DEP proposes new fees to protect water quality, federal funding

Written by Rachel McDevitt | May 23, 2017 3:37 AM

(Harrisburg) -- Over the past few months, the federal Environmental Protection Agency has been warning Pennsylvania's Department of Environmental Protection to step up its enforcement of water quality programs. Now DEP is now proposing new fees to keep up with its workload.

The proposal includes a new annual fee, plus amendments to existing permit fees. It would be the first increase since the 1980s. The fees on Pennsylvania's more than 8,500 public water systems translate to an increase for rate-payers between 35 cents and ten dollars per person per year. The money will go to hire and train new staff.

Right now, DEP has one inspector for every 149 public water systems, more than double the national average.

Director of the Bureau of Safe Drinking Water Lisa Daniels calls that workload "unsustainable," and capable of causing delays in inspections. Delays could mean problems aren't identified as soon as possible.

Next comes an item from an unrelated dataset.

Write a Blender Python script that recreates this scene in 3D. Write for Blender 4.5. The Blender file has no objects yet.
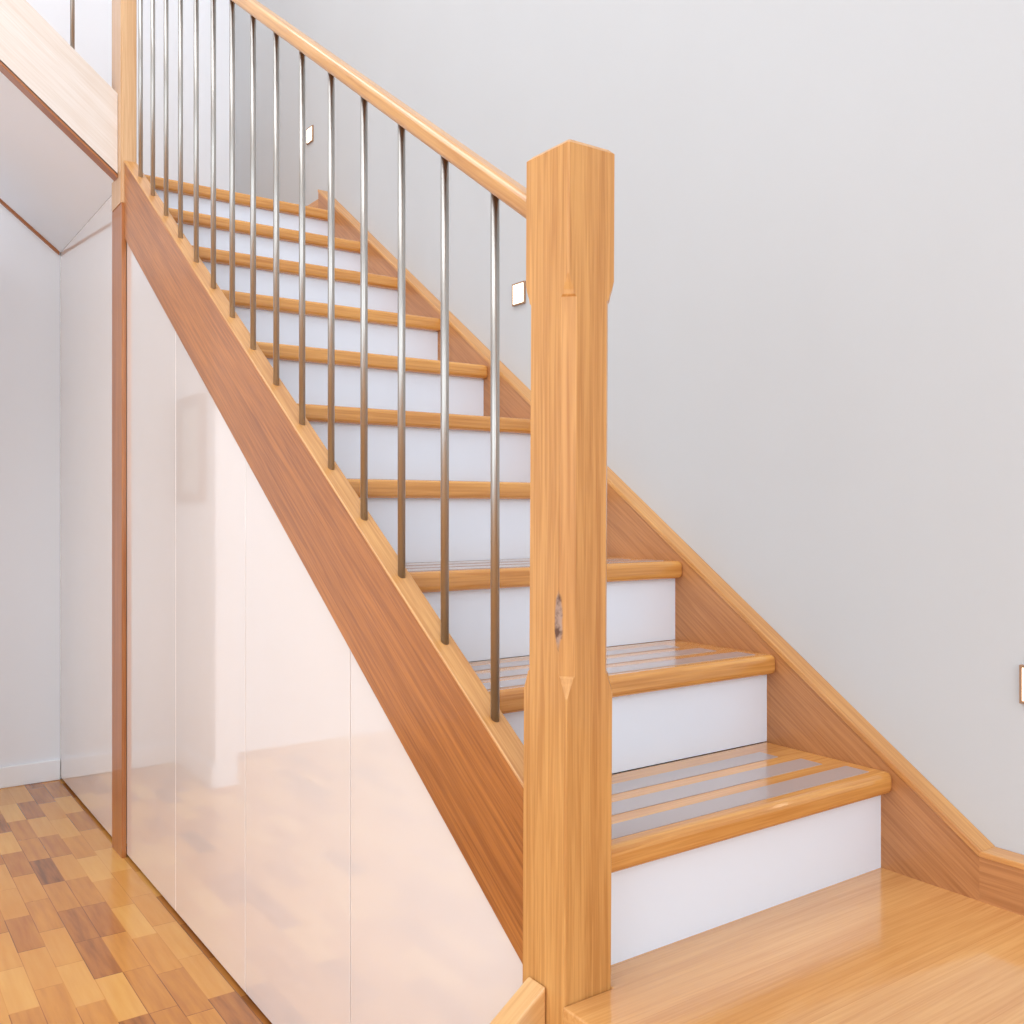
import bpy, bmesh, math, random
from mathutils import Vector
random.seed(3)
sc=bpy.context.scene
sc.view_settings.view_transform='Standard'
def lin(c):
    return tuple(((v/255)/12.92 if v/255<=0.04045 else ((v/255+0.055)/1.055)**2.4) for v in c)+(1,)
def newmat(name):
    m=bpy.data.materials.new(name); m.use_nodes=True
    nt=m.node_tree; b=nt.nodes['Principled BSDF']; return m,nt,b
def plain(name,c,rough=0.5,metal=0,coat=0,bump=0,emit=None,es=0,spec=0.5):
    m,nt,b=newmat(name)
    N=nt.nodes;L=nt.links
    tc=N.new('ShaderNodeTexCoord'); no=N.new('ShaderNodeTexNoise'); no.inputs['Scale'].default_value=3
    L.new(tc.outputs['Object'],no.inputs['Vector'])
    r=N.new('ShaderNodeValToRGB'); a=lin(c)
    r.color_ramp.elements[0].color=tuple(x*0.98 for x in a[:3])+(1,); r.color_ramp.elements[1].color=tuple(min(1,x*1.02) for x in a[:3])+(1,)
    L.new(no.outputs['Fac'],r.inputs['Fac']); L.new(r.outputs['Color'],b.inputs['Base Color'])
    b.inputs['Roughness'].default_value=rough; b.inputs['Metallic'].default_value=metal
    b.inputs['Coat Weight'].default_value=coat; b.inputs['Coat Roughness'].default_value=0.03
    b.inputs['Specular IOR Level'].default_value=spec
    if bump:
        n2=N.new('ShaderNodeTexNoise'); n2.inputs['Scale'].default_value=180; L.new(tc.outputs['Object'],n2.inputs['Vector'])
        bp=N.new('ShaderNodeBump'); bp.inputs['Strength'].default_value=bump; bp.inputs['Distance'].default_value=0.002
        L.new(n2.outputs['Fac'],bp.inputs['Height']); L.new(bp.outputs['Normal'],b.inputs['Normal'])
    if emit:
        b.inputs['Emission Color'].default_value=lin(emit); b.inputs['Emission Strength'].default_value=es
    return m
def wood(name,light,dark,rot=(0,0,0),axis=0,rough=0.3,coat=0.3,boards=None,knot=None,gs=1.0,spec=0.5):
    """grain runs along `axis` after rotating the coordinates by rot"""
    m,nt,b=newmat(name); N=nt.nodes;L=nt.links
    tc=N.new('ShaderNodeTexCoord')
    mr=N.new('ShaderNodeMapping'); mr.inputs['Rotation'].default_value=rot
    L.new(tc.outputs['Object'],mr.inputs['Vector'])
    def lay(sc_c,sc_a,detail,lo,hi,seed):
        ms=N.new('ShaderNodeMapping'); s=[sc_c*gs]*3; s[axis]=sc_a*gs; ms.inputs['Scale'].default_value=s
        ms.inputs['Location'].default_value=(seed,seed*.7,seed*1.3)
        L.new(mr.outputs['Vector'],ms.inputs['Vector'])
        n=N.new('ShaderNodeTexNoise'); n.inputs['Scale'].default_value=1; n.inputs['Detail'].default_value=detail; n.inputs['Distortion'].default_value=0.6
        L.new(ms.outputs['Vector'],n.inputs['Vector'])
        r=N.new('ShaderNodeMapRange'); r.inputs['From Min'].default_value=lo; r.inputs['From Max'].default_value=hi
        L.new(n.outputs['Fac'],r.inputs['Value']); return r.outputs['Result']
    a=lay(26,1.3,3,.3,.7,1.0); f=lay(190,5,4,.38,.66,5.0); g=lay(4,.8,1,.3,.7,9.0)
    def math_(op,x,y):
        n=N.new('ShaderNodeMath'); n.operation=op
        for i,v in enumerate((x,y)):
            if isinstance(v,(int,float)): n.inputs[i].default_value=v
            else: L.new(v,n.inputs[i])
        return n.outputs[0]
    v=math_('ADD',math_('ADD',math_('MULTIPLY',a,.38),math_('MULTIPLY',f,.46)),math_('MULTIPLY',g,.22))
    r=N.new('ShaderNodeValToRGB'); r.color_ramp.elements[0].color=lin(light); r.color_ramp.elements[1].color=lin(dark)
    r.color_ramp.elements[0].position=.1; r.color_ramp.elements[1].position=.95
    col=None
    if boards:
        ax,w=boards
        sp=N.new('ShaderNodeSeparateXYZ'); L.new(tc.outputs['Object'],sp.inputs[0])
        q=math_('DIVIDE',sp.outputs[ax],w); fl=math_('FLOOR',q,0); fr=math_('FRACT',q,0)
        wn=N.new('ShaderNodeTexWhiteNoise'); wn.noise_dimensions='1D'; L.new(fl,wn.inputs['W'])
        v=math_('ADD',v,math_('MULTIPLY',math_('SUBTRACT',wn.outputs['Value'],.5),.35))
        seam=math_('LESS_THAN',fr,.012)
        v=math_('ADD',v,math_('MULTIPLY',seam,.5))
    L.new(v,r.inputs['Fac']); col=r.outputs['Color']
    if knot:
        vm=N.new('ShaderNodeVectorMath'); vm.operation='SUBTRACT'; L.new(tc.outputs['Object'],vm.inputs[0]); vm.inputs[1].default_value=knot[0]
        vd=N.new('ShaderNodeVectorMath'); vd.operation='DIVIDE'; L.new(vm.outputs[0],vd.inputs[0]); vd.inputs[1].default_value=knot[1]
        ln=N.new('ShaderNodeVectorMath'); ln.operation='LENGTH'; L.new(vd.outputs[0],ln.inputs[0])
        nz=N.new('ShaderNodeTexNoise'); nz.inputs['Scale'].default_value=75; nz.inputs['Detail'].default_value=3; L.new(tc.outputs['Object'],nz.inputs['Vector'])
        dd=math_('ADD',ln.outputs['Value'],math_('MULTIPLY',math_('SUBTRACT',nz.outputs['Fac'],.5),.6))
        k=N.new('ShaderNodeMapRange'); k.inputs['From Min'].default_value=1.0; k.inputs['From Max'].default_value=.75
        L.new(dd,k.inputs['Value'])
        mx=N.new('ShaderNodeMixRGB'); L.new(k.outputs['Result'],mx.inputs['Fac']); L.new(col,mx.inputs['Color1'])
        kr=N.new('ShaderNodeValToRGB'); kr.color_ramp.elements[0].color=lin((96,62,44)); kr.color_ramp.elements[1].color=lin((172,142,124)); kr.color_ramp.elements[0].position=.42;kr.color_ramp.elements[1].position=.6
        L.new(nz.outputs['Fac'],kr.inputs['Fac']); L.new(kr.outputs['Color'],mx.inputs['Color2']); col=mx.outputs['Color']
    L.new(col,b.inputs['Base Color'])
    b.inputs['Roughness'].default_value=rough; b.inputs['Coat Weight'].default_value=coat; b.inputs['Coat Roughness'].default_value=0.07
    b.inputs['Specular IOR Level'].default_value=spec
    bp=N.new('ShaderNodeBump'); bp.inputs['Strength'].default_value=.10; bp.inputs['Distance'].default_value=.001
    L.new(f,bp.inputs['Height']); L.new(bp.outputs['Normal'],b.inputs['Normal'])
    return m
def parquet(name):
    m,nt,b=newmat(name); N=nt.nodes;L=nt.links
    tc=N.new('ShaderNodeTexCoord'); sp=N.new('ShaderNodeSeparateXYZ'); L.new(tc.outputs['Object'],sp.inputs[0])
    def M(op,x,y=0):
        n=N.new('ShaderNodeMath'); n.operation=op
        for i,v in enumerate((x,y)):
            if isinstance(v,(int,float)): n.inputs[i].default_value=v
            else: L.new(v,n.inputs[i])
        return n.outputs[0]
    q=M('DIVIDE',sp.outputs[0],.068); i=M('FLOOR',q); fx=M('FRACT',q)
    w1=N.new('ShaderNodeTexWhiteNoise'); w1.noise_dimensions='1D'; L.new(i,w1.inputs['W'])
    p=M('ADD',M('DIVIDE',sp.outputs[1],.25),M('MULTIPLY',w1.outputs['Value'],7)); j=M('FLOOR',p); fy=M('FRACT',p)
    cb=N.new('ShaderNodeCombineXYZ'); L.new(i,cb.inputs[0]); L.new(j,cb.inputs[1])
    w2=N.new('ShaderNodeTexWhiteNoise'); w2.noise_dimensions='2D'; L.new(cb.outputs[0],w2.inputs['Vector'])
    mp=N.new('ShaderNodeMapping'); mp.inputs['Scale'].default_value=(60,5,1); L.new(tc.outputs['Object'],mp.inputs['Vector'])
    ad=N.new('ShaderNodeVectorMath'); ad.operation='ADD'; L.new(mp.outputs[0],ad.inputs[0])
    sc2=N.new('ShaderNodeVectorMath'); sc2.operation='SCALE'; L.new(w2.outputs['Color'],sc2.inputs[0]); sc2.inputs['Scale'].default_value=30; L.new(sc2.outputs[0],ad.inputs[1])
    n=N.new('ShaderNodeTexNoise'); n.inputs['Scale'].default_value=1; n.inputs['Detail'].default_value=3; L.new(ad.outputs[0],n.inputs['Vector'])
    r=N.new('ShaderNodeValToRGB'); e=r.color_ramp.elements
    e[0].color=lin((224,168,90)); e[1].color=lin((124,76,42)); e[0].position=0; e[1].position=1
    x=e.new(.5); x.color=lin((206,140,64)); x=e.new(.82); x.color=lin((174,108,52))
    v=M('ADD',M('MULTIPLY',w2.outputs['Value'],.88),M('MULTIPLY',M('SUBTRACT',n.outputs['Fac'],.4),.5))
    seam=M('MAXIMUM',M('LESS_THAN',fx,.03),M('LESS_THAN',fy,.010))
    v=M('ADD',v,M('MULTIPLY',seam,.3)); L.new(v,r.inputs['Fac']); L.new(r.outputs['Color'],b.inputs['Base Color'])
    b.inputs['Roughness'].default_value=.25; b.inputs['Coat Weight'].default_value=.25; b.inputs['Coat Roughness'].default_value=.10
    return m

# ---------- geometry constants ----------
S=0.18/0.263; G=.263; R=.18
LAND=.54; Y1=1.02; XL0,XL1=.818,.858; XR=1.568; XW=1.61; YF=4.64
def nose(y): return LAND+R+S*(y-Y1)
ang=math.atan(S); UP=.82; uang=math.atan(UP)
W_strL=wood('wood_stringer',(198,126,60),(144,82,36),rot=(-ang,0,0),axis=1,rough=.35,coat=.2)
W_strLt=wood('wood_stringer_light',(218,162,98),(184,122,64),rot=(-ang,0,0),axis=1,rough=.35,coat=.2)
W_strR=wood('wood_wallstring',(198,138,86),(160,102,58),rot=(-ang,0,0),axis=1,rough=.35,coat=.2)
W_skirt=wood('wood_skirting',(198,138,86),(160,102,58),axis=1,rough=.35,coat=.2)
W_post=wood('wood_post',(222,166,98),(182,122,62),axis=2,rough=.35,coat=.2,knot=((.793,1.013,1.195-.148),(.0080,.0080,.042)))
W_x=wood('wood_tread',(222,162,88),(186,120,56),axis=0,rough=.2,coat=.55)
W_land=wood('wood_landing',(228,172,106),(204,142,80),axis=0,rough=.18,coat=.7,boards=(1,.13))
W_y=wood('wood_y',(220,162,96),(188,122,62),axis=1,rough=.3)
W_z=wood('wood_z',(190,122,66),(156,92,48),axis=2,rough=.35)
W_zl=wood('wood_zlight',(222,182,138),(200,152,104),axis=2,rough=.35)
W_rail=wood('wood_rail',(220,168,104),(188,130,72),rot=(-ang,0,0),axis=1,rough=.3,coat=.3)
W_upglare=wood('wood_upper_glare',(232,222,214),(220,204,190),rot=(0,-uang,0),axis=0,rough=.15,coat=.8)  # window glare on the glossy wood is put into the pale base colour
W_updk=wood('wood_upper_dark',(176,110,60),(140,80,42),rot=(0,-uang,0),axis=0)
W_lowl=wood('wood_lower_string',(226,178,118),(200,144,84),rot=(0,ang,0),axis=0)
M_white=plain('riser_white',(231,239,251),.35)
M_tape=plain('grip_strip',(172,160,158),.25,coat=.5)
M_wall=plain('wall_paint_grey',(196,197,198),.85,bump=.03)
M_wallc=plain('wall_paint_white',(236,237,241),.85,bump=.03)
M_ceil=plain('ceiling_paint',(240,240,240),.9)
M_cab=plain('cabinet_gloss',(240,231,225),.07,coat=1.0,spec=.65)
M_dark=plain('dark_gap',(70,50,42),.8)
M_trim=plain('trim_white',(242,243,246),.4)
M_steel=plain('brushed_steel',(182,178,172),.36,metal=1)
M_lens=plain('light_lens',(255,250,240),.3,emit=(255,236,204),es=5)
M_bronze=plain('light_frame',(176,140,112),.35,metal=.4)
M_frame=plain('frame_light_wood',(160,118,90),.4)
M_paper=plain('frame_paper',(200,190,180),.6)
M_parq=parquet('parquet')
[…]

She says in the last five years, inspectors have identified 428 very serious violations.

"Those violations were only uncovered because of inspections," Daniels said. "It wasn't something we became aware of through their monitoring data that they report to us every month."

If these fees aren't approved, the worst-case scenario is the EPA will take over Pennsylvania's water quality program. That would take local control from the state, but also take away federal funds currently used for infrastructure projects through PENNVEST.

"Not only would we not have primacy for drinking water, but all of those SRF [State Revolving Loan Fund] funds would be pulled back to EPA," Daniels said. "They would use those funds to run the program, but that would mean we no longer have any federal funds coming in to our PENVEST funding program."

A public comment period on the fees will be announced once a draft of the proposal is finalized.